Hand in Hand damit geht die Aufwertung der Gewerkschaften, falls der auf dem Kongreß sichtlich erstarkte Parteiführer in die Downing Street einziehen kann. Dann erhalten die Verbände ihr Mitspracherecht in politischen Fragen zurück, das ihnen Thatcher rigoros ausgeschlagen hat.

Die Geschichte lehrt Verhängnisvolles: niemals haben die Gewerkschaften für Machtgewinne durch Ruhe an der Lohnfront bezahlt. Genau das aber braucht Föot, will er die nächsten Wahlen gewinnen. Einkommenspolitik, unbedingte Voraussetzung, um aufsteigender Inflation zu begegnen, ist für die Verbände Anathema.

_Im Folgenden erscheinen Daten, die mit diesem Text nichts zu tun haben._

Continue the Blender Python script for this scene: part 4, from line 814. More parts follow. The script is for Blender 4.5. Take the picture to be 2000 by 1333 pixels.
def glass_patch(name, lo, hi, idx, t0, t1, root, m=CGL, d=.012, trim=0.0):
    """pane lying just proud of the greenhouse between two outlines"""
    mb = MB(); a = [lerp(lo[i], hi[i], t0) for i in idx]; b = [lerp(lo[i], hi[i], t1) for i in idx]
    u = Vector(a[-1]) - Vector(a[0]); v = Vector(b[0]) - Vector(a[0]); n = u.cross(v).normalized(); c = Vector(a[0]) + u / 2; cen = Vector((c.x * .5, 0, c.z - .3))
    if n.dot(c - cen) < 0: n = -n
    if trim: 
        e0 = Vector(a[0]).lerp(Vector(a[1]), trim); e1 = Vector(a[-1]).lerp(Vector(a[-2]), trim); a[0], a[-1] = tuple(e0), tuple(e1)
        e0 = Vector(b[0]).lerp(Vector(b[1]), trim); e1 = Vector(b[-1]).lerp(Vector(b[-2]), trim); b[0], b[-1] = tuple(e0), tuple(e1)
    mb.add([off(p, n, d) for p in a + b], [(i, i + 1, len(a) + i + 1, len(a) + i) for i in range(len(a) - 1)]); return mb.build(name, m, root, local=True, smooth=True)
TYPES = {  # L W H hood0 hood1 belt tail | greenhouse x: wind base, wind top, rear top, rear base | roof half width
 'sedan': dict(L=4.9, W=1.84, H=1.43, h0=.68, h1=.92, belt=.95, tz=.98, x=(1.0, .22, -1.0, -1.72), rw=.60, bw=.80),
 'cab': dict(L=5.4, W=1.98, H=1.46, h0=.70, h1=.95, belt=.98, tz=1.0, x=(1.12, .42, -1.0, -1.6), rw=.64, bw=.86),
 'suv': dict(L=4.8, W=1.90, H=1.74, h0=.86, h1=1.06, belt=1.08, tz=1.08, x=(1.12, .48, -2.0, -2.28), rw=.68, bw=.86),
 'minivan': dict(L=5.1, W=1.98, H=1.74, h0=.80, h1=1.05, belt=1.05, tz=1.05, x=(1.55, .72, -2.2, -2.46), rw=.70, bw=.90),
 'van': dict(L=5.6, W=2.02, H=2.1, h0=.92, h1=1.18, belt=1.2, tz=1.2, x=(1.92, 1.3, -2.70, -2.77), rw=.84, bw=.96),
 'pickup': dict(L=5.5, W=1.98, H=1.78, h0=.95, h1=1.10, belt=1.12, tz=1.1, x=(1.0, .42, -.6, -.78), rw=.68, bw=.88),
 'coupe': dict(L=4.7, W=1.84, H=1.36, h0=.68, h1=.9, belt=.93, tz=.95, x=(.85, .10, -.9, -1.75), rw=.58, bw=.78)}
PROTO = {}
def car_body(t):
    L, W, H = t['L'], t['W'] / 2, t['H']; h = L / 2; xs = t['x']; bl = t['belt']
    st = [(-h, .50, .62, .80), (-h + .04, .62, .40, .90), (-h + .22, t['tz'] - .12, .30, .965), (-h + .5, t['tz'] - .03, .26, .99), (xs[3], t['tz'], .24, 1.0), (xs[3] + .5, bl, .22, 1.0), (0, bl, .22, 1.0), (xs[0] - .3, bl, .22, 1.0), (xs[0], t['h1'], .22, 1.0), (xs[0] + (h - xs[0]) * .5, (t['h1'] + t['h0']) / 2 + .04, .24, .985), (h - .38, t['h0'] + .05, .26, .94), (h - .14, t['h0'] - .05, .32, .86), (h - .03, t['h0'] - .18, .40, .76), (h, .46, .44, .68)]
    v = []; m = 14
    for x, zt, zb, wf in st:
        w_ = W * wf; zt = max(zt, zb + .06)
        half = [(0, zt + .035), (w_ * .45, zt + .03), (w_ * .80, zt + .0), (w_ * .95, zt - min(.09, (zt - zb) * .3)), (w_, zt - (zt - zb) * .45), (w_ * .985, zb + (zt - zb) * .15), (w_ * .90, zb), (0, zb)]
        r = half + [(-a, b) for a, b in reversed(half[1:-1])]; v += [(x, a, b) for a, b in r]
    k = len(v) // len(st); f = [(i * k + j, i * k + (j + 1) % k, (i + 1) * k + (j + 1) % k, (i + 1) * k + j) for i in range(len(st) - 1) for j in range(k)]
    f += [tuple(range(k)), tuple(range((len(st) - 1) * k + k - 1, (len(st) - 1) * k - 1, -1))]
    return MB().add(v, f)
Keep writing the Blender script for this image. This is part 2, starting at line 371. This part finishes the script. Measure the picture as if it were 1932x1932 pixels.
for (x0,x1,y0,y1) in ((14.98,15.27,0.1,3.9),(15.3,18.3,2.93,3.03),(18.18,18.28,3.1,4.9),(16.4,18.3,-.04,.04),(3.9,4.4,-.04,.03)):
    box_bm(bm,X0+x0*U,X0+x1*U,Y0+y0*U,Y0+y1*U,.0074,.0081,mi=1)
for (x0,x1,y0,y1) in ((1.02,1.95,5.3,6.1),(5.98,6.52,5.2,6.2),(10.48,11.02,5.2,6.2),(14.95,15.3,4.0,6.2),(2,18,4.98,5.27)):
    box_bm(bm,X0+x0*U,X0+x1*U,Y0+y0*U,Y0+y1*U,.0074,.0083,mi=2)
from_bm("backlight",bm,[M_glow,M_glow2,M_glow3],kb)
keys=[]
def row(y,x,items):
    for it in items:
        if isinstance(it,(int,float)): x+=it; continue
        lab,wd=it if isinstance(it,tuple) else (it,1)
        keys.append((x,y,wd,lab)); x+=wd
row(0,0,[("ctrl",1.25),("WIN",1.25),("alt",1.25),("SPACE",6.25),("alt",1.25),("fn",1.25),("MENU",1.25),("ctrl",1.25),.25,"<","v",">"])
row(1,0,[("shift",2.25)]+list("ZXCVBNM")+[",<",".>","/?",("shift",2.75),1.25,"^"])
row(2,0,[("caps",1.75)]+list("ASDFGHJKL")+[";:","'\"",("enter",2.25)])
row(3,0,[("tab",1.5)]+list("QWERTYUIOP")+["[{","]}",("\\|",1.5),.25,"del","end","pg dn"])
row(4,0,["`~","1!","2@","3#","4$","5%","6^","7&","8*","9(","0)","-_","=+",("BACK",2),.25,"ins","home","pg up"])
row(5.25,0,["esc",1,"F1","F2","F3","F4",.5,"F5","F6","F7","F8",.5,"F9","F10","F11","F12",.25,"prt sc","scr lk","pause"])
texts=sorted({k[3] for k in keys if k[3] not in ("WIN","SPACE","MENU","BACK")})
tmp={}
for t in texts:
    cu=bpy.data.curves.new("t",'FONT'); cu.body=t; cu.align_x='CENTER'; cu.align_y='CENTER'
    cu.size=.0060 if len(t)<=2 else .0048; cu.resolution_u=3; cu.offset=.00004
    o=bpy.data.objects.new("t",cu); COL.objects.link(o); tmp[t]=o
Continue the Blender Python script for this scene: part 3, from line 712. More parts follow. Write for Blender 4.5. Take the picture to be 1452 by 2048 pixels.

Erhält nun die Mitteallianz jenen Anklang bei der Wählerschaft zurück, den sie in den letzten Monaten verloren hat? Mag sein, obwohl ihr Programm keinesfalls so taufrisch und neu ist, um die politische Szenerie radikal zu ändern. Aber selbst Optimisten sagen ihr kaum mehr zu als die Fähigkeit, die politische Balance zu halten, das Zünglein an der Waage zu bilden.

Nicht von ungefähr stand nicht Labour, sondern die Mitteallianz im Zentrum der Tory-Attacken. Liberale und Sozialdemokraten nehmen vor allem der Regierungspartei Wählerstimmen weg, ohne in die Labour-Phalanx einzubrechen. Das könnte der Arbeiterpartei zugute kommen.